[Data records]
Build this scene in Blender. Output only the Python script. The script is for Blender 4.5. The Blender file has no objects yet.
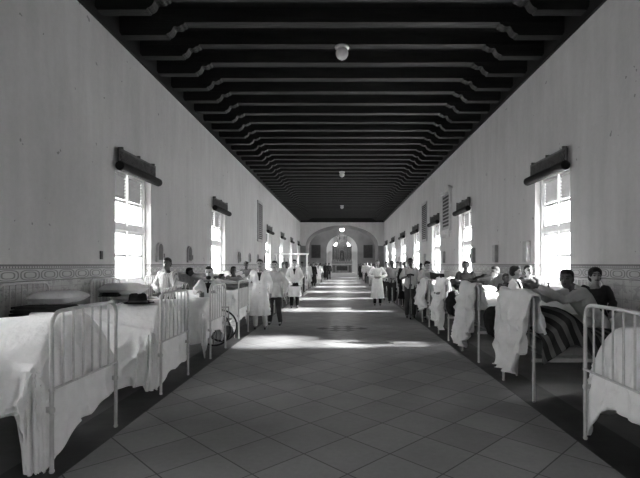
import bpy, bmesh, math, random
from mathutils import Vector, Matrix, noise
R = random.Random(7)
PI = math.pi
sc = bpy.context.scene
COL = sc.collection

# ------------------------------------------------------------------ camera, sky, sun, exposure
CAMH, F, VX, VY = 1.52, 445.0, 342.0, 264.0
cam_d = bpy.data.cameras.new('camera'); cam = bpy.data.objects.new('camera', cam_d); COL.objects.link(cam)
cam.location = (0, 0, CAMH); cam.rotation_euler = (PI/2, 0, 0)
cam_d.sensor_fit = 'HORIZONTAL'; cam_d.sensor_width = 36; cam_d.lens = F/640*36
cam_d.shift_x = -(VX-320)/640; cam_d.shift_y = (VY-239)/640
cam_d.clip_start = 0.05; cam_d.clip_end = 300
sc.camera = cam
world = bpy.data.worlds.new('world'); sc.world = world; world.use_nodes = True
wb = world.node_tree.nodes['Background']; wb.inputs[0].default_value = (1, 1, 1, 1); wb.inputs[1].default_value = 1.9
sun_d = bpy.data.lights.new('sun', 'SUN'); sun_d.energy = 6.5; sun_d.angle = math.radians(5.0)
sun = bpy.data.objects.new('sun', sun_d); COL.objects.link(sun)
SUN_DIR = Vector((-1, 0.0, -0.45))
sun.rotation_euler = SUN_DIR.to_track_quat('-Z', 'Y').to_euler(); sun.location = (20, 10, 12)
sc.view_settings.view_transform = 'Standard'; sc.view_settings.look = 'None'
sc.view_settings.exposure = 3.7; sc.view_settings.gamma = 1
try: sc.view_settings.use_curve_mapping = False
except Exception: pass
sc.cycles.max_bounces = 10; sc.cycles.diffuse_bounces = 6; sc.cycles.transparent_max_bounces = 12
sc.cycles.sample_clamp_indirect = 6

# ------------------------------------------------------------------ materials
def mat(name, v, rough=.6, var=0.0, scale=6.0, spec=.3, bump=0.0, metal=0.0, stretch=None, bscale=None, bdist=.02):
    m = bpy.data.materials.new(name); m.use_nodes = True
    nt = m.node_tree; b = nt.nodes['Principled BSDF']
    b.inputs['Base Color'].default_value = (v, v, v, 1)
    b.inputs['Roughness'].default_value = rough; b.inputs['Metallic'].default_value = metal
    b.inputs['Specular IOR Level'].default_value = spec
    tc = nt.nodes.new('ShaderNodeTexCoord'); mp = nt.nodes.new('ShaderNodeMapping')
    nt.links.new(tc.outputs['Object'], mp.inputs[0])
    if stretch: mp.inputs['Scale'].default_value = stretch
    if var:
        n = nt.nodes.new('ShaderNodeTexNoise'); n.inputs['Scale'].default_value = scale; n.inputs['Detail'].default_value = 6
        nt.links.new(mp.outputs[0], n.inputs['Vector'])
        r = nt.nodes.new('ShaderNodeMapRange'); r.inputs[1].default_value = .3; r.inputs[2].default_value = .7
        r.inputs[3].default_value = v*(1-var); r.inputs[4].default_value = v*(1+var)
        nt.links.new(n.outputs[0], r.inputs[0]); nt.links.new(r.outputs[0], b.inputs['Base Color'])
    if bump:
        n2 = nt.nodes.new('ShaderNodeTexNoise'); n2.inputs['Scale'].default_value = bscale or scale*2; n2.inputs['Detail'].default_value = 4
        nt.links.new(mp.outputs[0], n2.inputs['Vector'])
        bp = nt.nodes.new('ShaderNodeBump'); bp.inputs['Strength'].default_value = bump; bp.inputs['Distance'].default_value = bdist
        nt.links.new(n2.outputs[0], bp.inputs['Height']); nt.links.new(bp.outputs[0], b.inputs['Normal'])
    return m

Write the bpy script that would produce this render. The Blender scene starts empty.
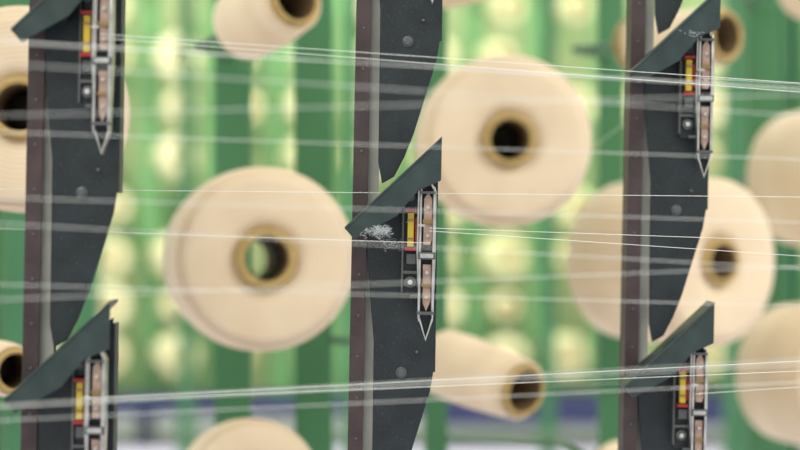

• Stated exercise:
Transcribe the complete set of entries verbatim. No pictures belong in the copy.

• Answer to the problem:
Build this scene in Blender. Output only the Python script. The script is for Blender 4.5. The Blender file has no objects yet.
import bpy, bmesh, math, random
from mathutils import Vector, Matrix, noise
R = random.Random(7)
PI = math.pi
sc = bpy.context.scene
COL = sc.collection

# ------------------------------------------------------------------ camera, sky, sun, exposure
CAMH, F, VX, VY = 1.52, 445.0, 342.0, 264.0
cam_d = bpy.data.cameras.new('camera'); cam = bpy.data.objects.new('camera', cam_d); COL.objects.link(cam)
cam.location = (0, 0, CAMH); cam.rotation_euler = (PI/2, 0, 0)
cam_d.sensor_fit = 'HORIZONTAL'; cam_d.sensor_width = 36; cam_d.lens = F/640*36
cam_d.shift_x = -(VX-320)/640; cam_d.shift_y = (VY-239)/640
cam_d.clip_start = 0.05; cam_d.clip_end = 300
sc.camera = cam
world = bpy.data.worlds.new('world'); sc.world = world; world.use_nodes = True
wb = world.node_tree.nodes['Background']; wb.inputs[0].default_value = (1, 1, 1, 1); wb.inputs[1].default_value = 1.9
sun_d = bpy.data.lights.new('sun', 'SUN'); sun_d.energy = 6.5; sun_d.angle = math.radians(5.0)
sun = bpy.data.objects.new('sun', sun_d); COL.objects.link(sun)
SUN_DIR = Vector((-1, 0.0, -0.45))
sun.rotation_euler = SUN_DIR.to_track_quat('-Z', 'Y').to_euler(); sun.location = (20, 10, 12)
sc.view_settings.view_transform = 'Standard'; sc.view_settings.look = 'None'
sc.view_settings.exposure = 3.7; sc.view_settings.gamma = 1
try: sc.view_settings.use_curve_mapping = False
except Exception: pass
sc.cycles.max_bounces = 10; sc.cycles.diffuse_bounces = 6; sc.cycles.transparent_max_bounces = 12
sc.cycles.sample_clamp_indirect = 6

# ------------------------------------------------------------------ materials
def mat(name, v, rough=.6, var=0.0, scale=6.0, spec=.3, bump=0.0, metal=0.0, stretch=None, bscale=None, bdist=.02):
    m = bpy.data.materials.new(name); m.use_nodes = True
    nt = m.node_tree; b = nt.nodes['Principled BSDF']
    b.inputs['Base Color'].default_value = (v, v, v, 1)
    b.inputs['Roughness'].default_value = rough; b.inputs['Metallic'].default_value = metal
    b.inputs['Specular IOR Level'].default_value = spec
    tc = nt.nodes.new('ShaderNodeTexCoord'); mp = nt.nodes.new('ShaderNodeMapping')
    nt.links.new(tc.outputs['Object'], mp.inputs[0])
    if stretch: mp.inputs['Scale'].default_value = stretch
    if var:
        n = nt.nodes.new('ShaderNodeTexNoise'); n.inputs['Scale'].default_value = scale; n.inputs['Detail'].default_value = 6
        nt.links.new(mp.outputs[0], n.inputs['Vector'])
        r = nt.nodes.new('ShaderNodeMapRange'); r.inputs[1].default_value = .3; r.inputs[2].default_value = .7
        r.inputs[3].default_value = v*(1-var); r.inputs[4].default_value = v*(1+var)
        nt.links.new(n.outputs[0], r.inputs[0]); nt.links.new(r.outputs[0], b.inputs['Base Color'])
    if bump:
        n2 = nt.nodes.new('ShaderNodeTexNoise'); n2.inputs['Scale'].default_value = bscale or scale*2; n2.inputs['Detail'].default_value = 4
        nt.links.new(mp.outputs[0], n2.inputs['Vector'])
        bp = nt.nodes.new('ShaderNodeBump'); bp.inputs['Strength'].default_value = bump; bp.inputs['Distance'].default_value = bdist
        nt.links.new(n2.outputs[0], bp.inputs['Height']); nt.links.new(bp.outputs[0], b.inputs['Normal'])
    return m

Write the bpy script that would produce this render. The Blender scene starts empty.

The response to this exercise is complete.